++++ DATA RECORDS ++++

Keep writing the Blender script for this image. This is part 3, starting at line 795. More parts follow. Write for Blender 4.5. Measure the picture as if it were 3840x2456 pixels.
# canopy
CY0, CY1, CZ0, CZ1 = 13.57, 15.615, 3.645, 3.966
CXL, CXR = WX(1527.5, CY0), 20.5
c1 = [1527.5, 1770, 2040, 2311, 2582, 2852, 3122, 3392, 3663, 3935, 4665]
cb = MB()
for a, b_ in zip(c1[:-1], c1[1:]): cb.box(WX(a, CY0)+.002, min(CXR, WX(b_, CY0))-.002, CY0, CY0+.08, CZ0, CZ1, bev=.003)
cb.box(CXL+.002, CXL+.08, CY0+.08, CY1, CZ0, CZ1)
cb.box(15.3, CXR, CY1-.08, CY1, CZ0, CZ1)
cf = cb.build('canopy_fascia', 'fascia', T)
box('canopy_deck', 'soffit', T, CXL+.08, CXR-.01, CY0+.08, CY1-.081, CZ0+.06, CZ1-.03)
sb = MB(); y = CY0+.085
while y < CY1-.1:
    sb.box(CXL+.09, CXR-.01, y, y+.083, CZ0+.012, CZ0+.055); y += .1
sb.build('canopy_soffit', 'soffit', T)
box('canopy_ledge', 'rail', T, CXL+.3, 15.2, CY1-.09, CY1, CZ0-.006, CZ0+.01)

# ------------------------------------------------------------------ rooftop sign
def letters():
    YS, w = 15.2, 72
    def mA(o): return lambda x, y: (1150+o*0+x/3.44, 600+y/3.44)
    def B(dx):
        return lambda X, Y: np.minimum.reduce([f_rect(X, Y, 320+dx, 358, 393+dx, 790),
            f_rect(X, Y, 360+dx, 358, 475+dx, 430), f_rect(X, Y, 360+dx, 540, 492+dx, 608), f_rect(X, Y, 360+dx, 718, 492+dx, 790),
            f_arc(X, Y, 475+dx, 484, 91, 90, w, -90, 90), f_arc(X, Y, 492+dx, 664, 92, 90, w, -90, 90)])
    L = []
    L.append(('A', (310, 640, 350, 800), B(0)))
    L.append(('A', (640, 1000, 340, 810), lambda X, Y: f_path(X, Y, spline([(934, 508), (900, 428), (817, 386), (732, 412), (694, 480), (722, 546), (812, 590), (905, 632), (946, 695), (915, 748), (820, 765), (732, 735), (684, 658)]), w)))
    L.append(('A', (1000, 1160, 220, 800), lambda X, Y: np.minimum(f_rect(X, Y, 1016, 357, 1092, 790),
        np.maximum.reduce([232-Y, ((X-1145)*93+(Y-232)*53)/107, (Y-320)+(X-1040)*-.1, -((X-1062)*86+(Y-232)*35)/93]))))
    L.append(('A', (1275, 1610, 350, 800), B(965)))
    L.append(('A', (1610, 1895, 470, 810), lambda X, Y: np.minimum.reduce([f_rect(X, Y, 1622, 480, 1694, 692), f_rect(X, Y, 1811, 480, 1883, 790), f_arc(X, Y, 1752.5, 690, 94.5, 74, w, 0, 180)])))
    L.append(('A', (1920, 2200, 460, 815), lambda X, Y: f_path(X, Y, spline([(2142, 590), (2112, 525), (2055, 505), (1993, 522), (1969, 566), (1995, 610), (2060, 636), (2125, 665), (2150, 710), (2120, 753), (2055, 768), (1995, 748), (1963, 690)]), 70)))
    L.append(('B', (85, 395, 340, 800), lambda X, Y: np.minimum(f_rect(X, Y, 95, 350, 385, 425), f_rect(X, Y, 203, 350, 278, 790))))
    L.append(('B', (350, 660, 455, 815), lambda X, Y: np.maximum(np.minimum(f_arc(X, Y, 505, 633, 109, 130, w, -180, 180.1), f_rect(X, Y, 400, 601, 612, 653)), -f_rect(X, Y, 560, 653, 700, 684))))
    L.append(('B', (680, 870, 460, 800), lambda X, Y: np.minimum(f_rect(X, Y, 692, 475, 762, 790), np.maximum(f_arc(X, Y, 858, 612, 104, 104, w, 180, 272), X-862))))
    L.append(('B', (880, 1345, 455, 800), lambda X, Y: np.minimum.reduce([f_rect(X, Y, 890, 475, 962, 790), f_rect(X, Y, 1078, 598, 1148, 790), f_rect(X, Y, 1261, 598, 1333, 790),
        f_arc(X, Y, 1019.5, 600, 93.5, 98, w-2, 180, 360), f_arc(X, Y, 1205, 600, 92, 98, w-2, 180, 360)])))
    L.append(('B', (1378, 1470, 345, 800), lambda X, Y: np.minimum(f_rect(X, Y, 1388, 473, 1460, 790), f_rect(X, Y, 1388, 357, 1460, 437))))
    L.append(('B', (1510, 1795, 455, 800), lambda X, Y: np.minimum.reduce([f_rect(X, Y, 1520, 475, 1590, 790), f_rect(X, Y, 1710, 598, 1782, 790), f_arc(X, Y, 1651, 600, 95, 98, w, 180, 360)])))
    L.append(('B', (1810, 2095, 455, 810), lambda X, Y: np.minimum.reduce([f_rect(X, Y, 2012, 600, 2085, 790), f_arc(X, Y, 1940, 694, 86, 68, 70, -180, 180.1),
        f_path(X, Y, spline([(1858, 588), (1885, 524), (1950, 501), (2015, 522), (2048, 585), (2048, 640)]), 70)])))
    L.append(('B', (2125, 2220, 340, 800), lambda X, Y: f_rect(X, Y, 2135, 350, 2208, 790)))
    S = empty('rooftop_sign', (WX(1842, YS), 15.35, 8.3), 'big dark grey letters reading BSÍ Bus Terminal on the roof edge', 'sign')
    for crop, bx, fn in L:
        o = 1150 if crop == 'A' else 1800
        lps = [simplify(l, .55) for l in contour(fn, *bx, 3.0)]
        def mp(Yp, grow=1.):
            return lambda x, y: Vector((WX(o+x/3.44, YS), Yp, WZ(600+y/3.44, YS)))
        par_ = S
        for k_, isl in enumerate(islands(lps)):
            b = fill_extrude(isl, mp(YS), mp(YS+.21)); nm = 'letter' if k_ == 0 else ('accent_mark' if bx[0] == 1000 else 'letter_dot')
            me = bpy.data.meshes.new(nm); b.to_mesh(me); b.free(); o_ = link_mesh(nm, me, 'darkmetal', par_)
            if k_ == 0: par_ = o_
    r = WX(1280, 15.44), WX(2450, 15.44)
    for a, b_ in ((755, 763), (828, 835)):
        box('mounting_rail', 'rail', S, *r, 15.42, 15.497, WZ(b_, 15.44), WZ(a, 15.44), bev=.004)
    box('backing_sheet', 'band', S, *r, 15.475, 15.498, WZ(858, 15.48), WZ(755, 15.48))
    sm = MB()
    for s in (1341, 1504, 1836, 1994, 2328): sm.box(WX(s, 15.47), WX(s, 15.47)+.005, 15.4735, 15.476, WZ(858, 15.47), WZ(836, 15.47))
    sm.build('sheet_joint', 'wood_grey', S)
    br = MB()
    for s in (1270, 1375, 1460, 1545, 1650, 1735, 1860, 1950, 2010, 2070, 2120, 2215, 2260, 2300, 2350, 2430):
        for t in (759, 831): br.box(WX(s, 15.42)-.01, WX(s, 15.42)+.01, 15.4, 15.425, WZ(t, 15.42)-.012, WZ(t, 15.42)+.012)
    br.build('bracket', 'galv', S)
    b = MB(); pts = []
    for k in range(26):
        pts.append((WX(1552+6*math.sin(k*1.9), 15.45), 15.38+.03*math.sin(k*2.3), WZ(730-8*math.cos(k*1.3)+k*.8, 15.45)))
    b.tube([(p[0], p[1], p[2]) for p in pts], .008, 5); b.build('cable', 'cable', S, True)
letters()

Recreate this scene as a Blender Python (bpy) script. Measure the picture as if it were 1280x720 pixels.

++++

### WHAT IS REQUIRED
Output every entry shown above, exactly.

### CORRECT RESPONSE
Keep writing the Blender script for this image. This is part 3, starting at line 795. More parts follow. Write for Blender 4.5. Measure the picture as if it were 3840x2456 pixels.
# canopy
CY0, CY1, CZ0, CZ1 = 13.57, 15.615, 3.645, 3.966
CXL, CXR = WX(1527.5, CY0), 20.5
c1 = [1527.5, 1770, 2040, 2311, 2582, 2852, 3122, 3392, 3663, 3935, 4665]
cb = MB()
for a, b_ in zip(c1[:-1], c1[1:]): cb.box(WX(a, CY0)+.002, min(CXR, WX(b_, CY0))-.002, CY0, CY0+.08, CZ0, CZ1, bev=.003)
cb.box(CXL+.002, CXL+.08, CY0+.08, CY1, CZ0, CZ1)
cb.box(15.3, CXR, CY1-.08, CY1, CZ0, CZ1)
cf = cb.build('canopy_fascia', 'fascia', T)
box('canopy_deck', 'soffit', T, CXL+.08, CXR-.01, CY0+.08, CY1-.081, CZ0+.06, CZ1-.03)
sb = MB(); y = CY0+.085
while y < CY1-.1:
    sb.box(CXL+.09, CXR-.01, y, y+.083, CZ0+.012, CZ0+.055); y += .1
sb.build('canopy_soffit', 'soffit', T)
box('canopy_ledge', 'rail', T, CXL+.3, 15.2, CY1-.09, CY1, CZ0-.006, CZ0+.01)

# ------------------------------------------------------------------ rooftop sign
def letters():
    YS, w = 15.2, 72
    def mA(o): return lambda x, y: (1150+o*0+x/3.44, 600+y/3.44)
    def B(dx):
        return lambda X, Y: np.minimum.reduce([f_rect(X, Y, 320+dx, 358, 393+dx, 790),
            f_rect(X, Y, 360+dx, 358, 475+dx, 430), f_rect(X, Y, 360+dx, 540, 492+dx, 608), f_rect(X, Y, 360+dx, 718, 492+dx, 790),
            f_arc(X, Y, 475+dx, 484, 91, 90, w, -90, 90), f_arc(X, Y, 492+dx, 664, 92, 90, w, -90, 90)])
    L = []
    L.append(('A', (310, 640, 350, 800), B(0)))
    L.append(('A', (640, 1000, 340, 810), lambda X, Y: f_path(X, Y, spline([(934, 508), (900, 428), (817, 386), (732, 412), (694, 480), (722, 546), (812, 590), (905, 632), (946, 695), (915, 748), (820, 765), (732, 735), (684, 658)]), w)))
    L.append(('A', (1000, 1160, 220, 800), lambda X, Y: np.minimum(f_rect(X, Y, 1016, 357, 1092, 790),
        np.maximum.reduce([232-Y, ((X-1145)*93+(Y-232)*53)/107, (Y-320)+(X-1040)*-.1, -((X-1062)*86+(Y-232)*35)/93]))))
    L.append(('A', (1275, 1610, 350, 800), B(965)))
    L.append(('A', (1610, 1895, 470, 810), lambda X, Y: np.minimum.reduce([f_rect(X, Y, 1622, 480, 1694, 692), f_rect(X, Y, 1811, 480, 1883, 790), f_arc(X, Y, 1752.5, 690, 94.5, 74, w, 0, 180)])))
    L.append(('A', (1920, 2200, 460, 815), lambda X, Y: f_path(X, Y, spline([(2142, 590), (2112, 525), (2055, 505), (1993, 522), (1969, 566), (1995, 610), (2060, 636), (2125, 665), (2150, 710), (2120, 753), (2055, 768), (1995, 748), (1963, 690)]), 70)))
    L.append(('B', (85, 395, 340, 800), lambda X, Y: np.minimum(f_rect(X, Y, 95, 350, 385, 425), f_rect(X, Y, 203, 350, 278, 790))))
    L.append(('B', (350, 660, 455, 815), lambda X, Y: np.maximum(np.minimum(f_arc(X, Y, 505, 633, 109, 130, w, -180, 180.1), f_rect(X, Y, 400, 601, 612, 653)), -f_rect(X, Y, 560, 653, 700, 684))))
    L.append(('B', (680, 870, 460, 800), lambda X, Y: np.minimum(f_rect(X, Y, 692, 475, 762, 790), np.maximum(f_arc(X, Y, 858, 612, 104, 104, w, 180, 272), X-862))))
    L.append(('B', (880, 1345, 455, 800), lambda X, Y: np.minimum.reduce([f_rect(X, Y, 890, 475, 962, 790), f_rect(X, Y, 1078, 598, 1148, 790), f_rect(X, Y, 1261, 598, 1333, 790),
        f_arc(X, Y, 1019.5, 600, 93.5, 98, w-2, 180, 360), f_arc(X, Y, 1205, 600, 92, 98, w-2, 180, 360)])))
    L.append(('B', (1378, 1470, 345, 800), lambda X, Y: np.minimum(f_rect(X, Y, 1388, 473, 1460, 790), f_rect(X, Y, 1388, 357, 1460, 437))))
    L.append(('B', (1510, 1795, 455, 800), lambda X, Y: np.minimum.reduce([f_rect(X, Y, 1520, 475, 1590, 790), f_rect(X, Y, 1710, 598, 1782, 790), f_arc(X, Y, 1651, 600, 95, 98, w, 180, 360)])))
    L.append(('B', (1810, 2095, 455, 810), lambda X, Y: np.minimum.reduce([f_rect(X, Y, 2012, 600, 2085, 790), f_arc(X, Y, 1940, 694, 86, 68, 70, -180, 180.1),
        f_path(X, Y, spline([(1858, 588), (1885, 524), (1950, 501), (2015, 522), (2048, 585), (2048, 640)]), 70)])))
    L.append(('B', (2125, 2220, 340, 800), lambda X, Y: f_rect(X, Y, 2135, 350, 2208, 790)))
    S = empty('rooftop_sign', (WX(1842, YS), 15.35, 8.3), 'big dark grey letters reading BSÍ Bus Terminal on the roof edge', 'sign')
    for crop, bx, fn in L:
        o = 1150 if crop == 'A' else 1800
        lps = [simplify(l, .55) for l in contour(fn, *bx, 3.0)]
        def mp(Yp, grow=1.):
            return lambda x, y: Vector((WX(o+x/3.44, YS), Yp, WZ(600+y/3.44, YS)))
        par_ = S
        for k_, isl in enumerate(islands(lps)):
            b = fill_extrude(isl, mp(YS), mp(YS+.21)); nm = 'letter' if k_ == 0 else ('accent_mark' if bx[0] == 1000 else 'letter_dot')
            me = bpy.data.meshes.new(nm); b.to_mesh(me); b.free(); o_ = link_mesh(nm, me, 'darkmetal', par_)
            if k_ == 0: par_ = o_
    r = WX(1280, 15.44), WX(2450, 15.44)
    for a, b_ in ((755, 763), (828, 835)):
        box('mounting_rail', 'rail', S, *r, 15.42, 15.497, WZ(b_, 15.44), WZ(a, 15.44), bev=.004)
    box('backing_sheet', 'band', S, *r, 15.475, 15.498, WZ(858, 15.48), WZ(755, 15.48))
    sm = MB()
    for s in (1341, 1504, 1836, 1994, 2328): sm.box(WX(s, 15.47), WX(s, 15.47)+.005, 15.4735, 15.476, WZ(858, 15.47), WZ(836, 15.47))
    sm.build('sheet_joint', 'wood_grey', S)
    br = MB()
    for s in (1270, 1375, 1460, 1545, 1650, 1735, 1860, 1950, 2010, 2070, 2120, 2215, 2260, 2300, 2350, 2430):
        for t in (759, 831): br.box(WX(s, 15.42)-.01, WX(s, 15.42)+.01, 15.4, 15.425, WZ(t, 15.42)-.012, WZ(t, 15.42)+.012)
    br.build('bracket', 'galv', S)
    b = MB(); pts = []
    for k in range(26):
        pts.append((WX(1552+6*math.sin(k*1.9), 15.45), 15.38+.03*math.sin(k*2.3), WZ(730-8*math.cos(k*1.3)+k*.8, 15.45)))
    b.tube([(p[0], p[1], p[2]) for p in pts], .008, 5); b.build('cable', 'cable', S, True)
letters()

Recreate this scene as a Blender Python (bpy) script. Measure the picture as if it were 1280x720 pixels.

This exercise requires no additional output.